Which lines hold the word "objects"? Copy each one.

━━━━

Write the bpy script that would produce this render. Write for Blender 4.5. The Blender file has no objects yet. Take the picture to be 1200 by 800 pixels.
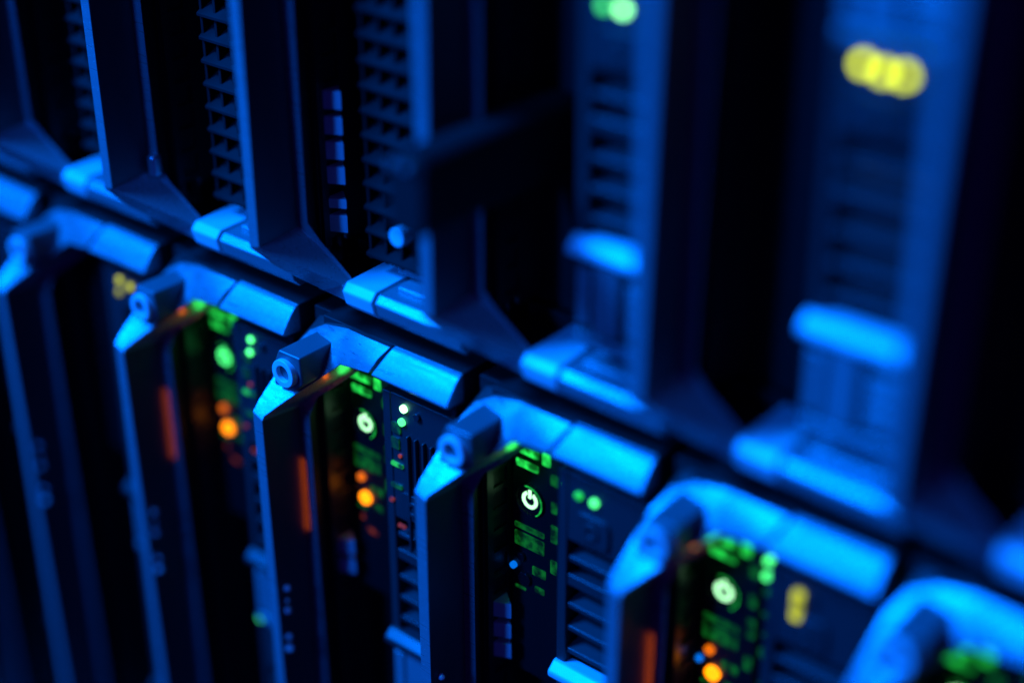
import bpy, bmesh, math, random
from mathutils import Vector, Matrix
random.seed(5)
S = bpy.context.scene
COL = S.collection
MM = 0.001

# ------------------------------------------------------------------ camera
cam_data = bpy.data.cameras.new("camera")
cam = bpy.data.objects.new("camera", cam_data)
COL.objects.link(cam)
S.camera = cam
RX = Vector((0.76141737, 0.64826086, -0.00120638))
DN = Vector((0.30314793, -0.35770731, -0.8832592))
FW = Vector((-0.5730139, 0.67216318, -0.4688835))
rot = Matrix((RX, -DN, -FW)).transposed()
cam.matrix_world = Matrix.Translation(Vector((0.32315, -0.22022, 0.15686))) @ rot.to_4x4()
cam_data.sensor_width = 36
cam_data.lens = 1882.96 / 1200 * 36
cam_data.clip_start = 0.005
cam_data.clip_end = 50
cam_data.dof.use_dof = True
cam_data.dof.focus_distance = 0.388
cam_data.dof.aperture_fstop = 2.7
cam_data.dof.aperture_blades = 0

# ------------------------------------------------------------------ world, lamps, exposure
W = bpy.data.worlds.new("World")
S.world = W
W.use_nodes = True
bg = W.node_tree.nodes["Background"]
bg.inputs[0].default_value = (0.06, 0.0, 1.0, 1)
bg.inputs[1].default_value = 0.045
S.view_settings.view_transform = 'Standard'
S.view_settings.look = 'None'
S.view_settings.exposure = 0
S.render.engine = 'CYCLES'
S.cycles.diffuse_bounces = 2
S.cycles.sample_clamp_indirect = 3

def area(name, loc, target, size, power, color):
    d = bpy.data.lights.new(name, 'AREA')
    d.shape = 'RECTANGLE'; d.size = size[0]; d.size_y = size[1]
    d.energy = power; d.color = color
    o = bpy.data.objects.new(name, d); COL.objects.link(o)
    o.location = loc
    o.rotation_euler = (Vector(target) - Vector(loc)).to_track_quat('-Z', 'Y').to_euler()
    return o
AIM = (0.09, 0.0, -0.03)
area('front_blue_lamp', (-0.067, -0.95, 0.50), AIM, (0.12, 0.25), 9.0, (0.0, 0.13, 1.0))
area('side_blue_lamp', (-0.34, -0.48, 0.66), (0.30, 0, 0.05), (0.24, 0.22), 41.0, (0.0, 0.155, 1.0))
area('violet_lamp', (0.9, -0.35, 0.75), AIM, (0.5, 0.5), 0.22, (0.22, 0.0, 1.0))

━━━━

**ANSWER IN FULL**
Write the bpy script that would produce this render. Write for Blender 4.5. The Blender file has no objects yet. Take the picture to be 1200 by 800 pixels.
cam = bpy.data.objects.new("camera", cam_data)
COL.objects.link(cam)
    o = bpy.data.objects.new(name, d); COL.objects.link(o)